Repeat exactly the lines running from the line that contains "Build this scene" to the line that contains "cam.CreateExposureAttr(0.85)"; include both ends and add nothing.

──────── Material shown

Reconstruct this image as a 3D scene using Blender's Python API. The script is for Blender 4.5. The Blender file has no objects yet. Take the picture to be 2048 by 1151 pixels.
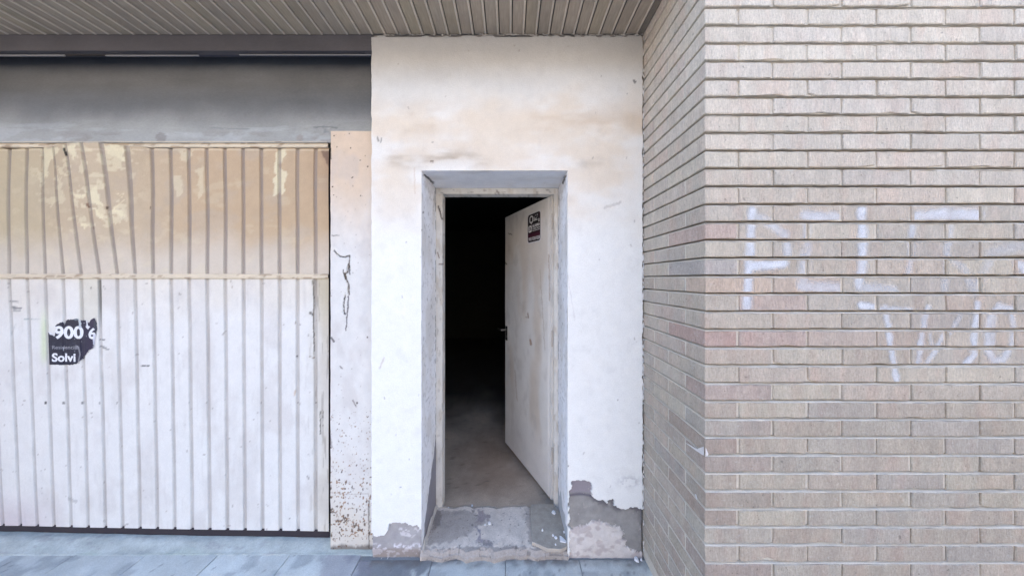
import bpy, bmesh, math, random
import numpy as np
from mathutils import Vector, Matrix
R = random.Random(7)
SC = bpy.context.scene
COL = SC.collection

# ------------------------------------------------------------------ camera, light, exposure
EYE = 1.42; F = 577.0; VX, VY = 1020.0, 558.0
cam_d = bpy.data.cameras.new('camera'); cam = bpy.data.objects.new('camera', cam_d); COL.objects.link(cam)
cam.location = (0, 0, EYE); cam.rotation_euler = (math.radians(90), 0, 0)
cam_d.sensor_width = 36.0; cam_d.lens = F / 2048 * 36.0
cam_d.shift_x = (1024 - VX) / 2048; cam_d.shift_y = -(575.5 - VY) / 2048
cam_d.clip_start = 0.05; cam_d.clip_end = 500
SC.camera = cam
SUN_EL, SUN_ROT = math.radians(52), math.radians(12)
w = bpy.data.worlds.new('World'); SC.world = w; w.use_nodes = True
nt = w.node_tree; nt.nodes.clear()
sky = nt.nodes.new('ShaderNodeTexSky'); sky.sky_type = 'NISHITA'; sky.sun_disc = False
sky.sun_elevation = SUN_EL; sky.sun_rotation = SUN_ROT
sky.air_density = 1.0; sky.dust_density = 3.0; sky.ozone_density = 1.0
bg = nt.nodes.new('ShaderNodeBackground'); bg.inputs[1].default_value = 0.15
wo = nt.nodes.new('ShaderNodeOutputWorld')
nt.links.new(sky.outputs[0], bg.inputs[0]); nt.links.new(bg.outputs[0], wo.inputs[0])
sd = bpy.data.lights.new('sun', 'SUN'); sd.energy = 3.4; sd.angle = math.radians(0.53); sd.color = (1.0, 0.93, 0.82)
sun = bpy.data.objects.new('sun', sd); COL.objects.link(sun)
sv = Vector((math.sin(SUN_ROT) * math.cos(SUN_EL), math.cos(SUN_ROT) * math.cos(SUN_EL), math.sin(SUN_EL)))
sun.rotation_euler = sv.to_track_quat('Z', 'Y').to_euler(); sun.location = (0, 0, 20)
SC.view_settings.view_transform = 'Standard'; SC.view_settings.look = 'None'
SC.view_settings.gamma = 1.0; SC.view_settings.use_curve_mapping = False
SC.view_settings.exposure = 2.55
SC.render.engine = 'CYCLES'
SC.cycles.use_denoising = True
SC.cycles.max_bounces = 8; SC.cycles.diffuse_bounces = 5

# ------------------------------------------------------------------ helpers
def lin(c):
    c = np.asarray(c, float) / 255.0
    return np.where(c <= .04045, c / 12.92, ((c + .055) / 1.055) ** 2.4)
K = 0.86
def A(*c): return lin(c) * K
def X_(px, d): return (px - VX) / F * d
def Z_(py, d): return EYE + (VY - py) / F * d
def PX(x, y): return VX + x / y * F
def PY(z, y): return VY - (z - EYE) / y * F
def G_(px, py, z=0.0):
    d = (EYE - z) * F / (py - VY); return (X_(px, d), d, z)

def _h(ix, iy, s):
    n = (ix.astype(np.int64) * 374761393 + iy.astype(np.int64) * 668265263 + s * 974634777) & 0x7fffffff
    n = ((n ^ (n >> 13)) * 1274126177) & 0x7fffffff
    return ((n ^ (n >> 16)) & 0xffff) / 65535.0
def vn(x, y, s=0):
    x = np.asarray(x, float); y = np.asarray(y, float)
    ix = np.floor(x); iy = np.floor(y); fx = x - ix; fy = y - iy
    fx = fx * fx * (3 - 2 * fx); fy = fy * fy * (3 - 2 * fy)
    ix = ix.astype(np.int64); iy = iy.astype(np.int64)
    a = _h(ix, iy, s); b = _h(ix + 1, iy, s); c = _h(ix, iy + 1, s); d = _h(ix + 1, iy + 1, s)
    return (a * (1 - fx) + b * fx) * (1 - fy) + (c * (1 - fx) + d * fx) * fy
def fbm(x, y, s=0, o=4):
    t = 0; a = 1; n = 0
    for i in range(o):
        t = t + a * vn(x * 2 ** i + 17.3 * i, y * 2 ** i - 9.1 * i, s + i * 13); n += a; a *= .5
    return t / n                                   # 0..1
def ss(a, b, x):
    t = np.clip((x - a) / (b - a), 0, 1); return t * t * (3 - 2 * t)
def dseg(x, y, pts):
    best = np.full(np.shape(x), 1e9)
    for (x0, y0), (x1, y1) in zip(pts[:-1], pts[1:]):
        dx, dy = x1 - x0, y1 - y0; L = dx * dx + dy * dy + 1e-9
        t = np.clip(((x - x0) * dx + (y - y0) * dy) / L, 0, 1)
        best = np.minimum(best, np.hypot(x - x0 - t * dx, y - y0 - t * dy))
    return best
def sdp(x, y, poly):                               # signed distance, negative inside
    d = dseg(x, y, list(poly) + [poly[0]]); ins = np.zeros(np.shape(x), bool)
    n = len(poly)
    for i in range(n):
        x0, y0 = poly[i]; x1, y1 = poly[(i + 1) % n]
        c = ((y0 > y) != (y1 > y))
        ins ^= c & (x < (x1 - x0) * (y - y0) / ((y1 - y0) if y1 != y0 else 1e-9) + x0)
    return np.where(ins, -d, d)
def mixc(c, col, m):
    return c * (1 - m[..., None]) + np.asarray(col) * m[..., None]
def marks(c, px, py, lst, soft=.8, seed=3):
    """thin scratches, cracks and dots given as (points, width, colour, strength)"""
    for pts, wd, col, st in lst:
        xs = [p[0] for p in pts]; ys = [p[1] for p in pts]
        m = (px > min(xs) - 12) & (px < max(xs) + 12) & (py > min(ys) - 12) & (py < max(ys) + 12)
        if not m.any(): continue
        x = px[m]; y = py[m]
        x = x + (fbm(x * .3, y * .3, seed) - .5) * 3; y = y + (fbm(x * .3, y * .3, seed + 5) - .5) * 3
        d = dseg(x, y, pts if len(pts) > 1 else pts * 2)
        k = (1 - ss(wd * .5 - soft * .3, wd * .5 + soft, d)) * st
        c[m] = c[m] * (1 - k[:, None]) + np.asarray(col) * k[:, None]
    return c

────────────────
──────── Material shown

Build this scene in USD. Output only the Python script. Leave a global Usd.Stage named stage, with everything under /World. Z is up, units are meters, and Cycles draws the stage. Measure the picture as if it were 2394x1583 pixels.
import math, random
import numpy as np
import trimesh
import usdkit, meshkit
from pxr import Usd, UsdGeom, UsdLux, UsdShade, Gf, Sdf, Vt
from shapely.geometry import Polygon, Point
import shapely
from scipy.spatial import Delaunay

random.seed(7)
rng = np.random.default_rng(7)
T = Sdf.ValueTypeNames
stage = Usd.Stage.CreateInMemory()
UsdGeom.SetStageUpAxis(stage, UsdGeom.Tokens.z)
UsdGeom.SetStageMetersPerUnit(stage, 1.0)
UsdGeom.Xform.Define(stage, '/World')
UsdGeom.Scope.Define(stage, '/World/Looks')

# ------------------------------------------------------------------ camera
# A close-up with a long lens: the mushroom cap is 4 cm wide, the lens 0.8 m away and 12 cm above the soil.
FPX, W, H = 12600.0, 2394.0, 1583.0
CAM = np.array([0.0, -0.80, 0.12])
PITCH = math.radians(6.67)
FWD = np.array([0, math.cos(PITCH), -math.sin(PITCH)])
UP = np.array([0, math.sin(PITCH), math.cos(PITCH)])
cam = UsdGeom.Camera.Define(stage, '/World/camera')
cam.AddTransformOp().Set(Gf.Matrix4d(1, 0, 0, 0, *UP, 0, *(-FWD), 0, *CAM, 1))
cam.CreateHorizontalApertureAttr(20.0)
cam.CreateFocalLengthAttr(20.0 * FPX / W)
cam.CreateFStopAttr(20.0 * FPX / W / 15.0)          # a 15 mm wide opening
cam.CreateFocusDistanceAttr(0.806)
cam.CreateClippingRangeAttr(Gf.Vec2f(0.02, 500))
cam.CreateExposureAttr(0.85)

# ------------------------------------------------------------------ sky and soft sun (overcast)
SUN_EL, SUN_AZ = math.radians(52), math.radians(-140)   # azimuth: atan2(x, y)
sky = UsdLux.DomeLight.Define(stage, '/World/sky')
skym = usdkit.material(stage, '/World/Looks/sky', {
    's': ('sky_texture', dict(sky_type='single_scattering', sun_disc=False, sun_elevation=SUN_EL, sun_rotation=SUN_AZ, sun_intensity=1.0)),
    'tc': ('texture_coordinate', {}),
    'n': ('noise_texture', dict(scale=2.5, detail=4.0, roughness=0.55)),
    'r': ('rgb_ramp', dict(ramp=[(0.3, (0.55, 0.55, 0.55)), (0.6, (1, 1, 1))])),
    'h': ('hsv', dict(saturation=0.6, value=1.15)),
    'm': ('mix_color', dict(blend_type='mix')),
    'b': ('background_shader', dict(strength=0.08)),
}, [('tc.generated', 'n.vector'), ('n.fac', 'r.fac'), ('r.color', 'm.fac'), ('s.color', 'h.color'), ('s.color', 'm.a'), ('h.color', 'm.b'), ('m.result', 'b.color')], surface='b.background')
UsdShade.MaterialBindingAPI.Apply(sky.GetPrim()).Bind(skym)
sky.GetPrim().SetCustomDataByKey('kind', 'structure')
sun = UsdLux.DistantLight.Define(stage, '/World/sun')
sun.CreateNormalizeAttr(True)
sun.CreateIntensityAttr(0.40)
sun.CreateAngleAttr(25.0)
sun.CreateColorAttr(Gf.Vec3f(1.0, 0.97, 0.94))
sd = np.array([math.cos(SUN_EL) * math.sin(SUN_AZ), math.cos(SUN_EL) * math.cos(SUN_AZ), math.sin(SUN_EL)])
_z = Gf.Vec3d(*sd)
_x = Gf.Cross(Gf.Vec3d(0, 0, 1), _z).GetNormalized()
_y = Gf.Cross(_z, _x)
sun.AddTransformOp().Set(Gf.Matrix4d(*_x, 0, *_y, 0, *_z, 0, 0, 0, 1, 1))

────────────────
──────── Material shown

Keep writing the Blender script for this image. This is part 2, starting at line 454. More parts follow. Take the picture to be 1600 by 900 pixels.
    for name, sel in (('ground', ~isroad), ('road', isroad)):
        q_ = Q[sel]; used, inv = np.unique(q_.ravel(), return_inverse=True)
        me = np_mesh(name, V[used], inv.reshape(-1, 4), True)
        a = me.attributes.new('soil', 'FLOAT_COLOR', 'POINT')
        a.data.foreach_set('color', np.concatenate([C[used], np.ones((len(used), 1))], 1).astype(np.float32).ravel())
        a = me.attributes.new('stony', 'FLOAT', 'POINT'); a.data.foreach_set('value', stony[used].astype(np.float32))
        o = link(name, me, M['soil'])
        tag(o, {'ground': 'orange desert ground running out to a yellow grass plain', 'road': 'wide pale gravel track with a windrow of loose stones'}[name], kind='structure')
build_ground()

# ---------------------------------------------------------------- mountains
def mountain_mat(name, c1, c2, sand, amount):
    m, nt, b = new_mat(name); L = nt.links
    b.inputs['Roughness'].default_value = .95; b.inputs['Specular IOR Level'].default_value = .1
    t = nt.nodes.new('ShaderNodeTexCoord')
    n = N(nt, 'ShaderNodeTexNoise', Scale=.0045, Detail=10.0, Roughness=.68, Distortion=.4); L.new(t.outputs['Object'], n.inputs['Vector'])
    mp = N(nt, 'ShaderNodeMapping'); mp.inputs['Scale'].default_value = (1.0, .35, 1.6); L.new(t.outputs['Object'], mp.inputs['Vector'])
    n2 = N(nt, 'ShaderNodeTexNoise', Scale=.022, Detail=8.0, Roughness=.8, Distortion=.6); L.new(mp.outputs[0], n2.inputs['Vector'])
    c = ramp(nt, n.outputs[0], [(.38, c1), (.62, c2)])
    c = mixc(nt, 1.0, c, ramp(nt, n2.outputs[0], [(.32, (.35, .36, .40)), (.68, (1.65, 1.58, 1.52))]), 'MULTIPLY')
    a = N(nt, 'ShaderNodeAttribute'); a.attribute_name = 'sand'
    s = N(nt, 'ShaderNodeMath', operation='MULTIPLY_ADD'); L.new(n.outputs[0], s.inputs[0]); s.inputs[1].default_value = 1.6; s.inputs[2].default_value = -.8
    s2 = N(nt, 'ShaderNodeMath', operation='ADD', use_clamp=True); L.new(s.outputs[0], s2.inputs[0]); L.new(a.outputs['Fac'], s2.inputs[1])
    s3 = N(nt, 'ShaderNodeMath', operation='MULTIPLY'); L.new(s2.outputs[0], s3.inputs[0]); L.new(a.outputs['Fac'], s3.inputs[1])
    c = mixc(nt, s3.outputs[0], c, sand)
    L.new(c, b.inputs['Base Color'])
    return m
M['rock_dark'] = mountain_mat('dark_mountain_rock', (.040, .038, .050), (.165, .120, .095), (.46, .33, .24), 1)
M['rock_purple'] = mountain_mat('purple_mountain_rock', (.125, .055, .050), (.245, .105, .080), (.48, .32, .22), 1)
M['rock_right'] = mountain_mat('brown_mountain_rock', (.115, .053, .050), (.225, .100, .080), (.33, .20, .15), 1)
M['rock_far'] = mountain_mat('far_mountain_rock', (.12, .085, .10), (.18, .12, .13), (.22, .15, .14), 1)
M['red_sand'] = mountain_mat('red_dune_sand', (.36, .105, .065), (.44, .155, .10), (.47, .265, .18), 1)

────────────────

> Output for this task
Build this scene in USD. Output only the Python script. Leave a global Usd.Stage named stage, with everything under /World. Z is up, units are meters, and Cycles draws the stage. Measure the picture as if it were 2394x1583 pixels.
import math, random
import numpy as np
import trimesh
import usdkit, meshkit
from pxr import Usd, UsdGeom, UsdLux, UsdShade, Gf, Sdf, Vt
from shapely.geometry import Polygon, Point
import shapely
from scipy.spatial import Delaunay

random.seed(7)
rng = np.random.default_rng(7)
T = Sdf.ValueTypeNames
stage = Usd.Stage.CreateInMemory()
UsdGeom.SetStageUpAxis(stage, UsdGeom.Tokens.z)
UsdGeom.SetStageMetersPerUnit(stage, 1.0)
UsdGeom.Xform.Define(stage, '/World')
UsdGeom.Scope.Define(stage, '/World/Looks')

# ------------------------------------------------------------------ camera
# A close-up with a long lens: the mushroom cap is 4 cm wide, the lens 0.8 m away and 12 cm above the soil.
FPX, W, H = 12600.0, 2394.0, 1583.0
CAM = np.array([0.0, -0.80, 0.12])
PITCH = math.radians(6.67)
FWD = np.array([0, math.cos(PITCH), -math.sin(PITCH)])
UP = np.array([0, math.sin(PITCH), math.cos(PITCH)])
cam = UsdGeom.Camera.Define(stage, '/World/camera')
cam.AddTransformOp().Set(Gf.Matrix4d(1, 0, 0, 0, *UP, 0, *(-FWD), 0, *CAM, 1))
cam.CreateHorizontalApertureAttr(20.0)
cam.CreateFocalLengthAttr(20.0 * FPX / W)
cam.CreateFStopAttr(20.0 * FPX / W / 15.0)          # a 15 mm wide opening
cam.CreateFocusDistanceAttr(0.806)
cam.CreateClippingRangeAttr(Gf.Vec2f(0.02, 500))
cam.CreateExposureAttr(0.85)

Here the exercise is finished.